** RECORDS FOR THE TASK **
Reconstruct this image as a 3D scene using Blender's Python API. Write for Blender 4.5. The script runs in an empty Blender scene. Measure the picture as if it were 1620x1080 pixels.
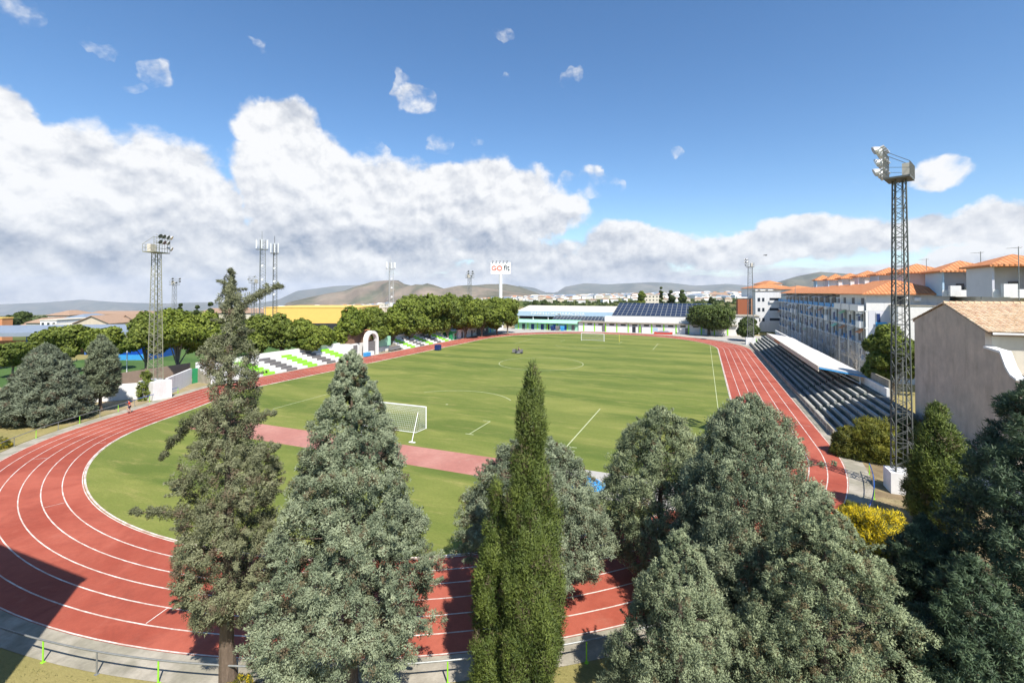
import bpy, math, random
import numpy as np
from math import exp as exp_, sin, cos, pi, radians, atan2, sqrt
from mathutils import Vector, Matrix
random.seed(7)
SC = bpy.context.scene
COL = SC.collection

# ------------------------------------------------------------------ camera
F, CX, CY, CZ, YAW, PIT, H0 = 742.72, 32.97, -97.56, 15.465, 0.38724, -0.012, 453.99
cam = bpy.data.cameras.new('camera'); camo = bpy.data.objects.new('camera', cam); COL.objects.link(camo)
camo.location = (CX, CY, CZ); camo.rotation_euler = (pi/2 - PIT, 0, YAW)
cam.sensor_width = 36; cam.lens = 36*F/1620; cam.shift_y = -(540-H0)/1620
cam.clip_start = 0.2; cam.clip_end = 60000
SC.camera = camo
# ------------------------------------------------------------------ light
SUN_AZ = atan2(.72, -.69)          # direction towards the sun, x = sin, y = cos
SUN_EL = radians(52)
sd = Vector((sin(SUN_AZ)*cos(SUN_EL), cos(SUN_AZ)*cos(SUN_EL), sin(SUN_EL)))
sl = bpy.data.lights.new('sun', 'SUN'); sl.energy = 5.0; sl.angle = radians(.5); sl.color = (1, .95, .88)
so = bpy.data.objects.new('sun', sl); COL.objects.link(so); so.rotation_euler = sd.to_track_quat('Z', 'Y').to_euler()
SC.view_settings.view_transform = 'Standard'; SC.view_settings.look = 'None'
SC.cycles.max_bounces = 5; SC.cycles.diffuse_bounces = 2; SC.cycles.glossy_bounces = 2; SC.cycles.transmission_bounces = 3; SC.cycles.volume_bounces = 0; SC.cycles.transparent_max_bounces = 4
SC.view_settings.exposure = 0.6; SC.view_settings.gamma = 1

# expression helper for shader nodes
class NX:
    def __init__(s, tree): s.t = tree; s.n = tree.nodes; s.l = tree.links
    def new(s, typ, **kw):
        n = s.n.new(typ)
        for k, v in kw.items(): setattr(n, k, v)
        return n
    def put(s, sock, v):
        if hasattr(v, 'is_output'): s.l.new(v, sock)
        else: sock.default_value = v
    def m(s, op, a, b=None, c=None, clamp=False):
        n = s.new('ShaderNodeMath', operation=op); n.use_clamp = clamp
        s.put(n.inputs[0], a)
        if b is not None: s.put(n.inputs[1], b)
        if c is not None: s.put(n.inputs[2], c)
        return n.outputs[0]
    def v(s, op, a, b=None):
        n = s.new('ShaderNodeVectorMath', operation=op); s.put(n.inputs[0], a)
        if b is not None: s.put(n.inputs[1], b)
        return n.outputs['Value' if op in ('LENGTH', 'DOT_PRODUCT', 'DISTANCE') else 'Vector']
    def comb(s, x, y, z=0.0):
        n = s.new('ShaderNodeCombineXYZ'); s.put(n.inputs[0], x); s.put(n.inputs[1], y); s.put(n.inputs[2], z); return n.outputs[0]
    def noise(s, vec, scale, det=4, rough=.55, dist=0., col=False):
        n = s.new('ShaderNodeTexNoise'); s.put(n.inputs['Vector'], vec); n.inputs['Scale'].default_value = scale
        n.inputs['Detail'].default_value = det; n.inputs['Roughness'].default_value = rough; n.inputs['Distortion'].default_value = dist
        return n.outputs['Color' if col else 'Fac']
    def mr(s, v, a, b, c=0., d=1., smooth=True):
        n = s.new('ShaderNodeMapRange'); n.interpolation_type = 'SMOOTHSTEP' if smooth else 'LINEAR'
        s.put(n.inputs[0], v)
        for i, q in enumerate((a, b, c, d)): s.put(n.inputs[i+1], q)
        return n.outputs[0]
    def mix(s, f, a, b, mode='MIX'):
        n = s.new('ShaderNodeMix', data_type='RGBA', blend_type=mode)
        s.put(n.inputs[0], f)
        for i, q in ((6, a), (7, b)):
            if isinstance(q, (tuple, list)) and len(q) == 3: q = (*q, 1)
            s.put(n.inputs[i], q)
        return n.outputs[2]

# sky with clouds laid out by compass bearing and elevation
w = bpy.data.worlds.new("World"); SC.world = w; w.use_nodes = True
X = NX(w.node_tree); X.n.clear()
out = X.new('ShaderNodeOutputWorld')
sky = X.new('ShaderNodeTexSky', sky_type='NISHITA'); sky.sun_disc = False
sky.sun_elevation = SUN_EL; sky.sun_rotation = SUN_AZ; sky.altitude = 650; sky.air_density = 1.0; sky.dust_density = .35; sky.ozone_density = 2.6
tc = X.new('ShaderNodeTexCoord'); D = tc.outputs['Generated']
sep = X.new('ShaderNodeSeparateXYZ'); X.l.new(D, sep.inputs[0])
az = X.m('ARCTAN2', sep.outputs[0], sep.outputs[1]); el = X.m('ARCSINE', sep.outputs[2])
def ae(px, py):     # bearing and elevation of a spot in the sky
    u = (px-810)/F; b = (463-py)/F
    return atan2(u, 1)-YAW, atan2(b, sqrt(1+u*u))
AE = X.comb(az, el, 0.)
warp = X.v('SUBTRACT', X.noise(D, 5.5, 5, .6, col=True), (.5, .5, .5))
def cloudfield(off, detail=True):
    base = X.v('ADD', AE, off) if off != (0, 0, 0) else AE
    ws = X.v('MULTIPLY', warp, (.14, .10, 0))
    base = X.v('ADD', base, ws)
    f = None
    for px, py, rx, ry in BL:
        a, e = ae(px, py); a1, _ = ae(px+rx, py); a0, _ = ae(px-rx, py); _, e1 = ae(px, py-ry)
        ra = (a1-a0)/2; re = e1-e
        q = X.v('MULTIPLY', X.v('SUBTRACT', base, (a, e, 0)), (1/ra, 1/re, 0))
        r = X.m('SUBTRACT', 1., X.v('LENGTH', q))
        r = X.m('MULTIPLY', r, min(1.0, ry/70+.25))
        if ry < 30: r = X.m('MINIMUM', r, .01)
        elif ry < 34: r = X.m('MINIMUM', r, .16)
        f = r if f is None else X.m('MAXIMUM', f, r)
    return f
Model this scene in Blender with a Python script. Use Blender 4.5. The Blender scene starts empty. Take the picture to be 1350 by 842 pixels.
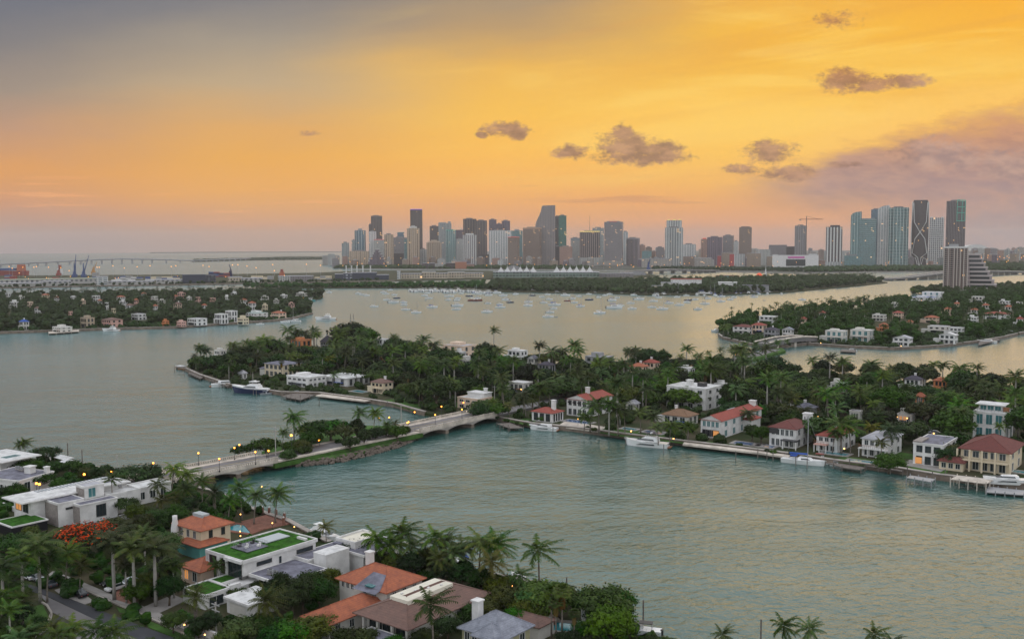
import bpy, math, random
from mathutils import Vector, Matrix, noise
R = math.radians
random.seed(7)
S = bpy.context.scene
COL = S.collection

# ------------------------------------------------------------------ camera
CAM_H, F, HOR = 74.0, 1300.0, 325.0
KD = F / 1700.0                            # skyline distances below are written for a 1700 px focal length
cam = bpy.data.cameras.new('camera'); cam_o = bpy.data.objects.new('camera', cam); COL.objects.link(cam_o)
cam.sensor_width = 36; cam.lens = 36 * F / 1350; cam.clip_start = 1; cam.clip_end = 60000
CM = Matrix.Translation((0, 0, CAM_H)) @ Matrix.Rotation(R(90) - math.atan((421 - HOR) / F), 4, 'X') @ Matrix.Rotation(R(-0.2), 4, 'Z')
cam_o.matrix_world = CM; S.camera = cam_o
CMI = CM.inverted()
def ray(px, py):
    return (CM.to_3x3() @ Vector(((px - 675) / F, -(py - 421) / F, -1)))
def P(px, py, z=0.0):                      # photo pixel -> point on the plane z
    d = ray(px, py); o = Vector((0, 0, CAM_H)); t = (z - CAM_H) / d.z
    return o + d * t
def AD(px, D):                             # ground point in image column px at distance D
    D *= KD; d = ray(px, HOR); return Vector((d.x / d.y * D, D, 0))
def ZT(px, py, D):                         # height seen at pixel row py at distance D
    D *= KD; d = ray(px, py); return CAM_H + d.z / d.y * D
def PX(p):                                 # world -> photo pixel
    q = CMI @ Vector(p); return (675 - q.x / q.z * F, 421 + q.y / q.z * F)

# ------------------------------------------------------------------ node helper
class N:
    def __init__(s, nt, k): s.nt, s.k = nt, k
    def _m(s, op, *a, clamp=False):
        n = s.nt.nodes.new('ShaderNodeMath'); n.operation = op; n.use_clamp = clamp
        for i, v in enumerate(a):
            if isinstance(v, N): s.nt.links.new(v.k, n.inputs[i])
            else: n.inputs[i].default_value = v
        return N(s.nt, n.outputs[0])
    def __add__(s, o): return s._m('ADD', s, o)
    def __radd__(s, o): return s._m('ADD', s, o)
    def __sub__(s, o): return s._m('SUBTRACT', s, o)
    def __rsub__(s, o): return s._m('SUBTRACT', o, s)
    def __mul__(s, o): return s._m('MULTIPLY', s, o)
    def __rmul__(s, o): return s._m('MULTIPLY', s, o)
    def __truediv__(s, o): return s._m('DIVIDE', s, o)
    def max(s, o): return s._m('MAXIMUM', s, o)
    def min(s, o): return s._m('MINIMUM', s, o)
    def gt(s, o): return s._m('GREATER_THAN', s, o)
    def lt(s, o): return s._m('LESS_THAN', s, o)
    def frac(s): return s._m('FRACT', s)
    def floor(s): return s._m('FLOOR', s)
    def asin(s): return s._m('ARCSINE', s)
    def atan2(s, o): return s._m('ARCTAN2', s, o)
    def pow(s, o): return s._m('POWER', s, o)
    def abs(s): return s._m('ABSOLUTE', s)
    def ss(s, a, b, lo=0.0, hi=1.0):
        n = s.nt.nodes.new('ShaderNodeMapRange'); n.interpolation_type = 'SMOOTHSTEP'
        s.nt.links.new(s.k, n.inputs[0])
        for i, v in zip((1, 2, 3, 4), (a, b, lo, hi)): n.inputs[i].default_value = v
        return N(s.nt, n.outputs[0])
def put(nt, sock, v):
    if isinstance(v, N): nt.links.new(v.k, sock)
    elif isinstance(v, (tuple, list)) and len(v) == 3 and sock.type == 'RGBA': sock.default_value = (*v, 1)
    else: sock.default_value = v
def xyz(nt, vec):
    n = nt.nodes.new('ShaderNodeSeparateXYZ'); nt.links.new(vec.k, n.inputs[0]); return [N(nt, o) for o in n.outputs]
def comb(nt, x, y, z):
    n = nt.nodes.new('ShaderNodeCombineXYZ')
    for s_, v in zip(n.inputs, (x, y, z)): put(nt, s_, v)
    return N(nt, n.outputs[0])
def tc(nt, which):
    return N(nt, nt.nodes.new('ShaderNodeTexCoord').outputs[which])
def tnoise(nt, vec, scale, detail=4, rough=0.5, dist=0.0):
    n = nt.nodes.new('ShaderNodeTexNoise'); nt.links.new(vec.k, n.inputs['Vector'])
    n.inputs['Scale'].default_value = scale; n.inputs['Detail'].default_value = detail
    n.inputs['Roughness'].default_value = rough; n.inputs['Distortion'].default_value = dist
    return N(nt, n.outputs[0])
def mixc(nt, f, a, b, mode='MIX'):
    n = nt.nodes.new('ShaderNodeMix'); n.data_type = 'RGBA'; n.blend_type = mode
    put(nt, n.inputs[0], f); put(nt, n.inputs[6], a); put(nt, n.inputs[7], b)
    return N(nt, n.outputs[2])
def ramp(nt, f, stops):
    n = nt.nodes.new('ShaderNodeValToRGB'); nt.links.new(f.k, n.inputs[0]); e = n.color_ramp.elements
    n.color_ramp.interpolation = 'EASE' if False else 'LINEAR'
    while len(e) < len(stops): e.new(0.5)
    for el, (p, c) in zip(e, stops): el.position = p; el.color = (*c, 1)
    return N(nt, n.outputs[0])
def srgb(r, g, b):
    return tuple(((c / 255) / 12.92 if c <= 10 else ((c / 255 + 0.055) / 1.055) ** 2.4) for c in (r, g, b))

# ------------------------------------------------------------------ world
SUN_AZ, SUN_EL = 24.0, 5.0                 # degrees right of the view axis, above the horizon
W = bpy.data.worlds.new('World'); S.world = W; W.use_nodes = True
nt = W.node_tree; nt.nodes.clear()
D_ = tc(nt, 'Generated'); dx, dy, dz = xyz(nt, D_)
el = dz.asin() * F                          # elevation in photo pixels
az = dx.atan2(dy) * F                       # azimuth, 0 = view axis
fr_ = dy.max(0.3)
u = dx / fr_ * F + 675; v = HOR - dz / fr_ * F   # gnomonic chart of the western sky
warp = tnoise(nt, comb(nt, u * 0.0022, v * 0.009, 0.0), 1.0, 5, 0.55) - 0.5
fine = tnoise(nt, comb(nt, u * 0.004 + v * 0.006, v * 0.032 + u * 0.004, 3.0), 1.0, 6, 0.6) - 0.5
vv = v + warp * 60 + fine * 14
COLS = {0: [(0,(110,113,123)),(60,(130,125,124)),(120,(158,141,126)),(175,(190,148,118)),(225,(222,156,88)),(265,(212,150,105)),(300,(180,146,130)),(328,(158,140,138))],
 337: [(0,(126,124,126)),(55,(162,149,132)),(115,(190,165,130)),(165,(222,168,98)),(205,(233,170,80)),(250,(236,170,85)),(290,(216,158,112)),(328,(178,148,130))],
 675: [(0,(160,142,120)),(45,(185,152,108)),(90,(233,180,85)),(150,(246,190,80)),(200,(250,188,80)),(250,(248,178,86)),(292,(235,165,100)),(328,(205,152,118))],
 1012: [(0,(236,176,72)),(50,(245,186,64)),(100,(243,186,72)),(150,(250,194,80)),(205,(250,192,82)),(250,(240,170,92)),(295,(234,163,108)),(328,(200,150,125))],
 1350: [(0,(244,174,50)),(50,(245,180,58)),(100,(246,188,72)),(150,(248,188,80)),(210,(238,165,95)),(270,(215,155,115)),(300,(190,148,130)),(328,(172,145,138))]}
fv = (vv + 10) / 360
cols = []
for cx in sorted(COLS):
    cols.append((cx, ramp(nt, fv, [((y + 10) / 360, srgb(*c)) for y, c in COLS[cx]])))
uw = u + warp * 130
sky = cols[0][1]
for (a, _), (b, c) in zip(cols, cols[1:]): sky = mixc(nt, uw.ss(a, b), sky, c)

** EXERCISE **
State the number of lines in the data that include the string "Python", and add nothing else.

** REPLY **
2